1. Teses jurídicas fixadas:

1.1. A prescrição intercorrente resta configurada quando o credor permanecer inerte por período superior ao da prescrição do direito material objeto da pretensão executiva, tendo como termo inicial de seu cômputo o encerramento do prazo de suspensão deferido pelo Juízo, ou, não fixado esse, o transcurso de um ano da suspensão, apresentando-se desnecessário, para o seu reconhecimento, a prévia intimação pessoal do exequente para dar andamento ao feito executivo.

1.2. É exigível que seja possibilitado à parte exequente, em atendimento aos princípios constitucionais da ampla defesa e do contraditório, bem como aos princípios processuais da cooperação e da boa-fé, antes da extinção do processo pelo reconhecimento da prescrição intercorrente, de ofício ou a requerimento da parte executada, prévia manifestação para que, se for o caso, oponha fato impeditivo ao seu reconhecimento.

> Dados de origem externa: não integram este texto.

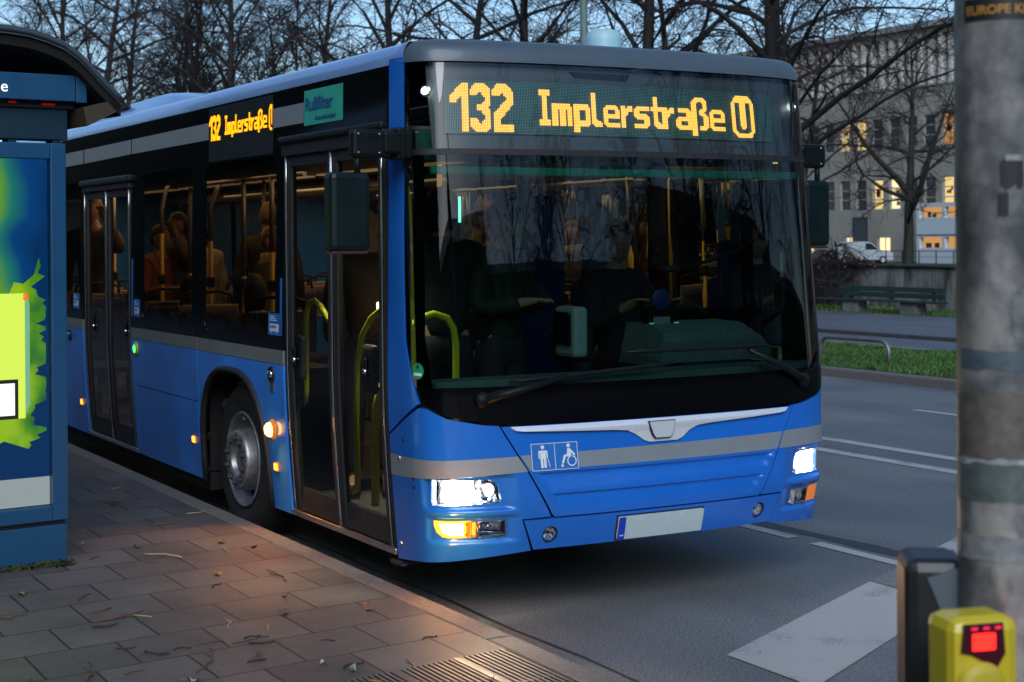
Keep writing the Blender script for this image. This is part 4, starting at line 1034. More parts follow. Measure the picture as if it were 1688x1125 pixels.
def slabs(nt,b):
    tc=_n(nt,'ShaderNodeTexCoord'); sp=_n(nt,'ShaderNodeSeparateXYZ'); nt.links.new(tc.outputs['Object'],sp.inputs[0])
    m1=_n(nt,'ShaderNodeMath',operation='MULTIPLY_ADD'); nt.links.new(sp.outputs[0],m1.inputs[0]); m1.inputs[1].default_value=-.128; nt.links.new(sp.outputs[1],m1.inputs[2])
    cb=_n(nt,'ShaderNodeCombineXYZ'); 
    ax=_n(nt,'ShaderNodeMath',operation='ADD'); nt.links.new(sp.outputs[0],ax.inputs[0]); ax.inputs[1].default_value=3.208+40*.396
    ay=_n(nt,'ShaderNodeMath',operation='ADD'); nt.links.new(m1.outputs[0],ay.inputs[0]); ay.inputs[1].default_value=-.41+200*.397
    nt.links.new(ax.outputs[0],cb.inputs[0]); nt.links.new(ay.outputs[0],cb.inputs[1])
    br=_n(nt,'ShaderNodeTexBrick'); br.offset=.5; br.inputs['Scale'].default_value=1; br.inputs['Brick Width'].default_value=.396; br.inputs['Row Height'].default_value=.397
    br.inputs['Mortar Size'].default_value=.0062; br.inputs['Mortar Smooth'].default_value=.25
    br.inputs['Color1'].default_value=(.078,.075,.073,1); br.inputs['Color2'].default_value=(.122,.117,.112,1); br.inputs['Mortar'].default_value=(.012,.013,.009,1)
    # a little wander in the joints
    nw=_n(nt,'ShaderNodeTexNoise'); nw.inputs['Scale'].default_value=9; nt.links.new(tc.outputs['Object'],nw.inputs['Vector'])
    sc_=_n(nt,'ShaderNodeVectorMath',operation='MULTIPLY_ADD'); nt.links.new(nw.outputs['Color'],sc_.inputs[0]); sc_.inputs[1].default_value=(.006,.006,0); nt.links.new(cb.outputs[0],sc_.inputs[2])
    nt.links.new(sc_.outputs[0],br.inputs['Vector'])
    n1=_n(nt,'ShaderNodeTexNoise'); n1.inputs['Scale'].default_value=3.2; n1.inputs['Detail'].default_value=9; n1.inputs['Roughness'].default_value=.65; nt.links.new(tc.outputs['Object'],n1.inputs['Vector'])
    n2=_n(nt,'ShaderNodeTexNoise'); n2.inputs['Scale'].default_value=160; n2.inputs['Detail'].default_value=2; nt.links.new(tc.outputs['Object'],n2.inputs['Vector'])
    r1=_n(nt,'ShaderNodeMapRange'); r1.inputs[1].default_value=.3; r1.inputs[2].default_value=.72; r1.inputs[3].default_value=.72; r1.inputs[4].default_value=1.22; nt.links.new(n1.outputs['Fac'],r1.inputs[0])
    r2=_n(nt,'ShaderNodeMapRange'); r2.inputs[1].default_value=.3; r2.inputs[2].default_value=.7; r2.inputs[3].default_value=.82; r2.inputs[4].default_value=1.18; nt.links.new(n2.outputs['Fac'],r2.inputs[0])
    vo=_n(nt,'ShaderNodeTexVoronoi'); vo.inputs['Scale'].default_value=5.5; nt.links.new(tc.outputs['Object'],vo.inputs['Vector']); r3=_n(nt,'ShaderNodeMapRange'); r3.inputs[1].default_value=.055; r3.inputs[2].default_value=.085; r3.inputs[3].default_value=.62; r3.inputs[4].default_value=1; nt.links.new(vo.outputs['Distance'],r3.inputs[0])
    mv=_n(nt,'ShaderNodeMath',operation='MULTIPLY'); nt.links.new(r1.outputs[0],mv.inputs[0]); nt.links.new(r3.outputs[0],mv.inputs[1])
    mu=_n(nt,'ShaderNodeMath',operation='MULTIPLY'); nt.links.new(mv.outputs[0],mu.inputs[0]); nt.links.new(r2.outputs[0],mu.inputs[1])
    s=_n(nt,'ShaderNodeVectorMath',operation='SCALE'); nt.links.new(br.outputs['Color'],s.inputs[0]); nt.links.new(mu.outputs[0],s.inputs['Scale']); nt.links.new(s.outputs[0],b.inputs['Base Color'])
    b.inputs['Roughness'].default_value=.62
    iv=_n(nt,'ShaderNodeMath',operation='MULTIPLY_ADD'); nt.links.new(br.outputs['Fac'],iv.inputs[0]); iv.inputs[1].default_value=-1; nt.links.new(n2.outputs['Fac'],iv.inputs[2])
    bp=_n(nt,'ShaderNodeBump'); bp.inputs['Strength'].default_value=.5; bp.inputs['Distance'].default_value=.006; nt.links.new(iv.outputs[0],bp.inputs['Height']); nt.links.new(bp.outputs[0],b.inputs['Normal'])
M_SLAB=sheetmat('paving_slabs',slabs)
M_KERB=mat('kerb_granite',(.15,.14,.13),.7,noise_amt=.22,noise_scale=40,bump=.4,bump_scale=90)
M_SOIL=mat('soil',(.018,.020,.012),.9,noise_amt=.4,noise_scale=5)
M_GRASS=mat('grass_blades',(.055,.13,.022),.7,noise_amt=.35,noise_scale=1.2)
M_CONC=mat('weathered_concrete',(.20,.20,.18),.85,noise_amt=.35,noise_scale=2.2,bump=.3)
def worn(nt,b):
    tc=_n(nt,'ShaderNodeTexCoord'); n1=_n(nt,'ShaderNodeTexNoise'); n1.inputs['Scale'].default_value=60; n1.inputs['Detail'].default_value=5
    n2=_n(nt,'ShaderNodeTexNoise'); n2.inputs['Scale'].default_value=3; n2.inputs['Detail'].default_value=6
    for n in (n1,n2): nt.links.new(tc.outputs['Object'],n.inputs['Vector'])
    ad=_n(nt,'ShaderNodeMath',operation='MULTIPLY_ADD'); nt.links.new(n1.outputs['Fac'],ad.inputs[0]); ad.inputs[1].default_value=.45; nt.links.new(n2.outputs['Fac'],ad.inputs[2])
    r=_n(nt,'ShaderNodeMapRange'); r.inputs[1].default_value=.46; r.inputs[2].default_value=.66; nt.links.new(ad.outputs[0],r.inputs[0])
    mx=_n(nt,'ShaderNodeMix',data_type='RGBA'); nt.links.new(r.outputs[0],mx.inputs[0]); mx.inputs[6].default_value=(.13,.135,.14,1); mx.inputs[7].default_value=(.40,.41,.40,1); nt.links.new(mx.outputs[2],b.inputs['Base Color'])
    b.inputs['Roughness'].default_value=.6
M_PAINT=sheetmat('worn_road_paint',worn)
def st(o): return tag(o,kind='structure')
def quad(x0,x1,y0,y1,z): return MB().add([(x0,y0,z),(x1,y0,z),(x1,y1,z),(x0,y1,z)],[(0,1,2,3)])
st(quad(-1500,1500,-1500,1500,-.04).build('ground',M_SOIL))
st(quad(-1.30,9.5,-120,400,0).build('road',M_ASPH))
mb=MB()
for k in range(-40,90):   # kerb stones with open joints
    y=.50+k*1.24; mb.box(-1.425,-1.297,y+.003,y+1.237,-.02,.16,.010)
st(mb.build('kerb',M_KERB))
st(MB().add([(-60,-120,.158),(-1.428,-120,.158),(-1.428,400,.158),(-60,400,.158),(-1.428,-120,-.02),(-1.428,400,-.02)],[(0,1,2,3),(1,4,5,2)]).build('pavement',M_SLAB))
st(quad(-1.43,-1.424,-120,400,.120).build('kerb_joint_soil',M_SOIL))
# road markings and tar seams
mk=MB()
def strip(mb,x0,x1,y0,y1,z=.004): mb.add([(x0,y0,z),(x1,y0,z),(x1,y1,z),(x0,y1,z)],[(0,1,2,3)])
strip(mk,4.50,4.65,-60,300); strip(mk,5.04,5.19,-60,300)
for a,b_ in ((1.05,1.85),(-.02,.84),(2.7,3.6),(4.4,5.3),(6.1,7.0)): strip(mk,1.67,1.765,a,b_)
for k in range(-4,20): strip(mk,7.47,7.58,3.0+k*9-9+9 if k else 3.1,6.12+k*9)
for seg in ((-.34,1.25),(1.90,9.3)):
    a,b_=seg; mk.add([(a,-1.08+.535*(a-.64),.0045),(b_,-1.08+.535*(b_-.64),.0045),(b_,-.457+.52*(b_-.698),.0045),(a,-.457+.52*(a-.698),.0045)],[(0,1,2,3)])
st(mk.build('road_markings',M_PAINT))
mk=MB(); mk.add([(a,-1.08+.535*(a-.64),.0045) for a in (1.26,1.80)]+[(a,-.457+.52*(a-.698),.0045) for a in (1.80,1.26)],[(0,1,2,3)]); st(mk.build('worn_road_marking',mat('nearly_worn_paint',(.17,.172,.17),.6,noise_amt=.35,noise_scale=30)))
M_TAR=mat('tar_seam',(.028,.029,.031),.55,noise_amt=.25,noise_scale=12)
tr=MB()
def band(pts,w,z=.002):
    vs=[];n=len(pts)
    for i,(x,y) in enumerate(pts):
        a=pts[max(0,i-1)];b_=pts[min(n-1,i+1)];d=Vector((b_[0]-a[0],b_[1]-a[1],0)).normalized(); s=Vector((-d.y,d.x,0))*w/2*(1+.25*math.sin(i*2.3))
        vs+=[(x-s.x,y-s.y,z),(x+s.x,y+s.y,z)]
    tr.add(vs,[(2*i,2*i+1,2*i+3,2*i+2) for i in range(n-1)])
band([(1.88+.03*math.sin(k*.9),-3+k*.4) for k in range(0,60)],.13)
band([(-.92+.012*math.sin(k*1.3),-4+k*.3) for k in range(0,60)],.022)
tag(tr.build('tar_seams',M_TAR),kind='structure')
# median
st(MB().box(9.5,9.66,-80,300,-.02,.12,.02).build('median_kerb',M_KERB))
jt=MB()
st(MB().add([(9.66,-80,.118),(12.75,-80,.118),(12.75,300,.118),(9.66,300,.118)],[(0,1,2,3)]).build('median_ground',mat('mossy_soil',(.022,.038,.012),.9,noise_amt=.4,noise_scale=3)))
st(MB().box(12.75,12.9,-80,300,-.02,.12,.02).build('median_kerb',M_KERB))
st(quad(12.9,15.9,-80,300,.0).build('far_road',M_ASPH2))
st(quad(14.15,14.25,-80,300,.004).build('far_lane_marking',M_PAINT))
st(MB().box(15.9,16.02,-80,300,-.02,.07,.015).build('far_kerb',mat('dark_kerb',(.05,.05,.055),.7,noise_amt=.2)))
st(quad(16.02,21.2,-80,300,.06).build('far_pavement',M_ASPH2))
st(quad(21.2,23.3,-80,300,.055).build('far_verge',mat('mossy_soil')))
def grassfield(name,x0,x1,y0,y1,z,n,h,m,seed,dens=None):
    r=random.Random(seed); mb=MB(); vs=[];fs=[]
    for i in range(n):
        x=r.uniform(x0,x1);y=y0+(y1-y0)*r.random()**1.0
        g=noise.noise(Vector((x*.9,y*.9,seed)))
        hh=h*(.45+.55*r.random())*(1+.6*g); a=r.uniform(0,6.28); w=.006+.007*r.random(); lx,ly=r.gauss(0,.035),r.gauss(0,.035)
        c,s=math.cos(a)*w,math.sin(a)*w; o=len(vs)
        vs+=[(x-c,y-s,z),(x+c,y+s,z),(x+lx*.4+c*.6,y+ly*.4+s*.6,z+hh*.6),(x+lx,y+ly,z+hh)]; fs+=[(o,o+1,o+2),(o,o+2,o+3)]
    mb.add(vs,fs); o=mb.build(name,m); tag(o,kind='stuff'); return o
grassfield('grass',9.7,12.7,-6,26,.118,85000,.07,M_GRASS,3)
grassfield('verge_grass',21.25,23.2,13,42,.055,12000,.09,M_GRASS,4)
grassfield('fallen_leaf_litter',9.7,12.6,4,20,.135,500,.02,mat('dry_leaf_brown',(.16,.10,.03),.8,noise_amt=.4,noise_scale=2),5)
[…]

1.3. A regra do artigo 1.056 do Código de Processo Civil vigente se aplica apenas aos processos em que, na data do início de vigência da Lei n. 13.105/2015, se encontravam com prazo de suspensão (fixado em decisão judicial) em curso, não se aplicando, consequentemente, naqueles em que a prescrição intercorrente já havia se consumado (tendo como termo inicial o cômputo de um ano de suspensão, quando não estipulado este prazo por decisão judicial).

2. Julgamento do processo piloto. Hipótese em que o processo permaneceu sem movimentação efetiva (embora não tenha havido decisão judicial determinando a sua suspensão) por prazo superior ao da prescrição aplicável ao caso, ensejando, já que oportunizada ao credor prévia manifestação, a sua extinção com lastro no inciso V do artigo 924 do Código de Processo Civil.

Fixada a tese jurídica é negado provimento ao recurso no julgamento do processo piloto”.

Conclui-se, portanto, que o entendimento pretoriano sedimentado quanto ao reconhecimento da prescrição intercorrente se baseia, em apertada síntese, naquelas duas premissas acima delineadas, justificando-se a intimação do exequente para que tenha ele a oportunidade de se manifestar acerca de eventual fato atinente à interrupção do prazo prescricional.